At its regular meeting Sept. 23, Hays County commissioners unanimously approved a development agreement with the developers of the proposed La Cima neighborhood near the intersection of Ranch Road 12 and Old Ranch Road 12 outside the San Marcos city limits.

The decision came one week after San Marcos City Council approved a similar agreement. The county will now await the results of an economic analysis study relating to the development and an appraisal of the property.

"This is an incredibly important project for our community," former state representative and San Marcos resident Patrick Rose said. "It will bring better jobs. It will bring better housing. It will support our school system. It is a number of things, all of which, frankly, have passed San Marcos by in years past."

Officials in the city of San Marcos and Hays County agreed the development was an attractive offer, but concerns remained over how to finance the project and when the property would be annexed into San Marcos. City officials were pushing for immediate annexation of the property. Under terms of the development agreement between the city and developer, the property will remain outside the city limits until a subdivision plat or related development document is submitted to the county.

Commissioners also approved formation of a public improvement district at the Sept. 23 meeting. A PID is a development tool created by the Texas Legislature whereby counties or municipalities issue bonds to help fund development costs. The bonds are paid back by residents moving into the neighborhood who have an assessment—essentially a debt based on the value of their property which must be paid back—placed upon their homes.

The commissioners court will act as the board of the district and will be responsible for determining the amount and timing of debt issuance. The PID debt issuance will be accounted when determining the county's overlapping debt, an indicator of financial strength looked at by credit rating agencies such as Standard & Poor's.

State law prohibits public improvement districts from issuing bonds in an amount greater than one-third of the total value of the undeveloped land.

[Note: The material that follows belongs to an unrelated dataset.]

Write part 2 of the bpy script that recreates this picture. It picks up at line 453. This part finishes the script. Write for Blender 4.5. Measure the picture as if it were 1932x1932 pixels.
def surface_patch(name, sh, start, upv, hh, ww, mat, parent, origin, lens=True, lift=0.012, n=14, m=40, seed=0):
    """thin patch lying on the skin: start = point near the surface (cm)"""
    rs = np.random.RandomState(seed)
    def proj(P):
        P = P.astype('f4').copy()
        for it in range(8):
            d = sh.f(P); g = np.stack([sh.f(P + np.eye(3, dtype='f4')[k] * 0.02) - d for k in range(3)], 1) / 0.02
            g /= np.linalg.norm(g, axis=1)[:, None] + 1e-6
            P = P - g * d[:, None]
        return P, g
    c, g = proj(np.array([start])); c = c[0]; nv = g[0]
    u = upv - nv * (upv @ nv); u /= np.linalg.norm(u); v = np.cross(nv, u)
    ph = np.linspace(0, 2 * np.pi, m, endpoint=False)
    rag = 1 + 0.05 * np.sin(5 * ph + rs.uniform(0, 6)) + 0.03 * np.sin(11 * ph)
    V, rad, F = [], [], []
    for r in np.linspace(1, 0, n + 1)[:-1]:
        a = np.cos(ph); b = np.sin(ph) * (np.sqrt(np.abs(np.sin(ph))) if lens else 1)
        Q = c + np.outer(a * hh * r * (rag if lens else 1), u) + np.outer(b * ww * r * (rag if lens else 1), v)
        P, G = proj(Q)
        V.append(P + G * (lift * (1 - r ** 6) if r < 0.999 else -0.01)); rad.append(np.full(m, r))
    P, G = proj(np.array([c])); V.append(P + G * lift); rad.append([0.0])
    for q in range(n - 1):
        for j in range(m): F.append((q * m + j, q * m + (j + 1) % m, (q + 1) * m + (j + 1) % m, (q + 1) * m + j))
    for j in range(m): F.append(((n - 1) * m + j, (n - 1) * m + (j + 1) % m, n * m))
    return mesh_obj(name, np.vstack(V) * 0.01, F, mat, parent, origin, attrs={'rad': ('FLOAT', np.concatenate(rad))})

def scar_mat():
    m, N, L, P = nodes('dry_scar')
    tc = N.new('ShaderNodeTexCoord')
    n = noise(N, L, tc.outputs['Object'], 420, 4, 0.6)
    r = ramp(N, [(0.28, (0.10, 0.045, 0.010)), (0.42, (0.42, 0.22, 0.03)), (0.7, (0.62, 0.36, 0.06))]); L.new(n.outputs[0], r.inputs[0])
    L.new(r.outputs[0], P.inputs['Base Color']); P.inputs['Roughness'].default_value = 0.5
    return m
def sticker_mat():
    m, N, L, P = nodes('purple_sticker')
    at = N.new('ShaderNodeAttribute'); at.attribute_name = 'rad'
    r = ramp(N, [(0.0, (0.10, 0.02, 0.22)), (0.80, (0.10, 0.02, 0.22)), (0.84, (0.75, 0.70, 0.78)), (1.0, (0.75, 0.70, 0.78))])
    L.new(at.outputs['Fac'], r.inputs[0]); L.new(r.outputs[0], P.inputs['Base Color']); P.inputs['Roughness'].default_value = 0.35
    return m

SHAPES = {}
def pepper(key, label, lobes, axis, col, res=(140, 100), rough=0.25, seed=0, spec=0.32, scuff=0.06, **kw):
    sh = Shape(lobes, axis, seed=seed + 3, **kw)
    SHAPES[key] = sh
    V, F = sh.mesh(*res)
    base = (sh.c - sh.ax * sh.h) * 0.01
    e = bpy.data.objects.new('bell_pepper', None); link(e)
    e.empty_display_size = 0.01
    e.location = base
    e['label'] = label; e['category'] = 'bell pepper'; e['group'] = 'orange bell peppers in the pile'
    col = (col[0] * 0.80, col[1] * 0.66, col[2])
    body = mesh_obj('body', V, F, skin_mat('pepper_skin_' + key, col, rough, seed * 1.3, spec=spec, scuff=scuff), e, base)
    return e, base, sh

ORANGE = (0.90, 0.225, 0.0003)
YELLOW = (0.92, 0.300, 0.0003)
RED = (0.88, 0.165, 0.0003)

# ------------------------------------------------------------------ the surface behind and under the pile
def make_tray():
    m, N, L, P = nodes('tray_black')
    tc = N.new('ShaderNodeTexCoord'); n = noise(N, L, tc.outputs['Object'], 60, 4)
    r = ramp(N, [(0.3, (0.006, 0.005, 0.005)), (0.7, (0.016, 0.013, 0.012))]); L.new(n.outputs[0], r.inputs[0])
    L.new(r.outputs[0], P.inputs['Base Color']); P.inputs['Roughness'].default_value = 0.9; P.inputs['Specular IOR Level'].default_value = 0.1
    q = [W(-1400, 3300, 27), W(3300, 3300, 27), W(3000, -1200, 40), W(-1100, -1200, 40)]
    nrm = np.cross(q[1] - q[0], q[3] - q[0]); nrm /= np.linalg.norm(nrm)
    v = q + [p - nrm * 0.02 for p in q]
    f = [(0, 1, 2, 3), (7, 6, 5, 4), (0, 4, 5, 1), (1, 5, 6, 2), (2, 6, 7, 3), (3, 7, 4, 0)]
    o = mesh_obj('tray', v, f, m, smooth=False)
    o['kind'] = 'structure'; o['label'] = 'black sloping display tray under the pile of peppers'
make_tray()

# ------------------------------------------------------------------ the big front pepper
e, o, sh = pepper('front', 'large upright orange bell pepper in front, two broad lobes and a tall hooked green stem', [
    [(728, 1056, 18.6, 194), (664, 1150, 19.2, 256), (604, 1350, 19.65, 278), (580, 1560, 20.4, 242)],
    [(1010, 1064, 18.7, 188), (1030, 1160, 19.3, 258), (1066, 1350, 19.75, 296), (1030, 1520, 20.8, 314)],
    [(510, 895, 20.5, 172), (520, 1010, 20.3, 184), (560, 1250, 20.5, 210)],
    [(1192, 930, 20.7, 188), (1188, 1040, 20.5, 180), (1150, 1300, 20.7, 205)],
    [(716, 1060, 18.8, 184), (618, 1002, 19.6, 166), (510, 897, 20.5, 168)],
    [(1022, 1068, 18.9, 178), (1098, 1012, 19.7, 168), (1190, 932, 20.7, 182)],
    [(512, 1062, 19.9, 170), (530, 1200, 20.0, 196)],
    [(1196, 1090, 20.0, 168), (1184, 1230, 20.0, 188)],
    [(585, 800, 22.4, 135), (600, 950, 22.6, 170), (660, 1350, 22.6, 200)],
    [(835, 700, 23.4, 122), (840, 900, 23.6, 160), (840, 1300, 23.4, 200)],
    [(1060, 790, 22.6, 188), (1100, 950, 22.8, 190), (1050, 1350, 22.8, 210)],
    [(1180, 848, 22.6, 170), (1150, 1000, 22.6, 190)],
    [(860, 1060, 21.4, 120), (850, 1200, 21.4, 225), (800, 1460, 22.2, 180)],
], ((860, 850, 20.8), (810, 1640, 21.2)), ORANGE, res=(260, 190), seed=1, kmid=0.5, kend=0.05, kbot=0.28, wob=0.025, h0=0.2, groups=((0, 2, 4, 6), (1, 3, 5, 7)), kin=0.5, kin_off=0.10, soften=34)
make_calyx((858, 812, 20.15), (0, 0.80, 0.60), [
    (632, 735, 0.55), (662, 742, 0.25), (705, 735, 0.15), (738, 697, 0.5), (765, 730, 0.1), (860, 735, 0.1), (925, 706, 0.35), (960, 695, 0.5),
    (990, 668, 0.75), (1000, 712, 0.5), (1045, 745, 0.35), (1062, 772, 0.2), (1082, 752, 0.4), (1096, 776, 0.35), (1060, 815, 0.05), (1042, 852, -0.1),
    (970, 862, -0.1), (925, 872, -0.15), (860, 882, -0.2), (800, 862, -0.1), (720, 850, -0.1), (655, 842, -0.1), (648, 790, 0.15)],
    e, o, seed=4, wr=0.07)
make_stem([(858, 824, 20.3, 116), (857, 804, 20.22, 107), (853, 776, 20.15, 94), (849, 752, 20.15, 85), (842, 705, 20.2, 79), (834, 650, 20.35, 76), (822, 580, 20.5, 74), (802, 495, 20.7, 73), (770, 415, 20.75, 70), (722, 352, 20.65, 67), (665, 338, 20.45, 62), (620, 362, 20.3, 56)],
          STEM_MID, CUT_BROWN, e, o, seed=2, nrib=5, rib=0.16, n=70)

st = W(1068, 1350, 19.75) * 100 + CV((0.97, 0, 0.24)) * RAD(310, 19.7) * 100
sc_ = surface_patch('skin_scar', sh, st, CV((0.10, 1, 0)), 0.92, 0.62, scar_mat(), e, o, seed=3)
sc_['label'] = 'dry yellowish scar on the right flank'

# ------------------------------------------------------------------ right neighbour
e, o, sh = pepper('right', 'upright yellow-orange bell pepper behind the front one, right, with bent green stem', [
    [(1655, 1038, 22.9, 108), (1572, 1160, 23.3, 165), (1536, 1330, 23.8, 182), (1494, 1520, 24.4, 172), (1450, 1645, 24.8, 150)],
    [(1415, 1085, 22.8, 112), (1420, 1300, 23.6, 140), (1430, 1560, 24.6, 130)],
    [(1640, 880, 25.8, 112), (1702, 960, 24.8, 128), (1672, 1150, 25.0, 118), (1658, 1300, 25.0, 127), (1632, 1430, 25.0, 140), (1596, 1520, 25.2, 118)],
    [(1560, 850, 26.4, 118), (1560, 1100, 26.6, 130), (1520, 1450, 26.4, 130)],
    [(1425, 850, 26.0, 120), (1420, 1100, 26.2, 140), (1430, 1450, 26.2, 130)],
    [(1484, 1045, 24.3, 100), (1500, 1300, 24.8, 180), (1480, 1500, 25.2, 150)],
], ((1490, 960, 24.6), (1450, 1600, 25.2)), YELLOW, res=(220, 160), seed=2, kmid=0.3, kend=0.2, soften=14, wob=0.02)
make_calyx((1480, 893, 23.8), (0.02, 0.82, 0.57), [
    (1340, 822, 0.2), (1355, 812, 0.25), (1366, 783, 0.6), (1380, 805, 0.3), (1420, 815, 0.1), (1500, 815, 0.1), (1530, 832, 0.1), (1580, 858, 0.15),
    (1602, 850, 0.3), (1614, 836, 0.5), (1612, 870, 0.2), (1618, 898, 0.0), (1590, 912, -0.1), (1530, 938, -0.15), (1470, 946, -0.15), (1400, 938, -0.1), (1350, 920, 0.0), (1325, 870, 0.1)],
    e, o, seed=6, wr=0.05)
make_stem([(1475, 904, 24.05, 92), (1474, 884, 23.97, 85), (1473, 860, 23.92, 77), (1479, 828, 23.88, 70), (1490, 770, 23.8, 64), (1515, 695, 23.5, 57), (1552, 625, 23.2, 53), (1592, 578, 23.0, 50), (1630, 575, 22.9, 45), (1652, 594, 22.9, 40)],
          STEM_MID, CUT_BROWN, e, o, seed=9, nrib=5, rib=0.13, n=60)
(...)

The county is currently awaiting the results of an appraisal, which will determine the upper limit of how much debt can be issued.

"I know there are some who would like not to see anything developed out in this area, but that is not the reality of our future," Precinct 3 Commissioner Will Conley said. "What we're responsible for doing is making sure that [development is] done appropriately and that it meets a very high standard of quality from a design perspective and an environmental perspective, which I think we have achieved with this document."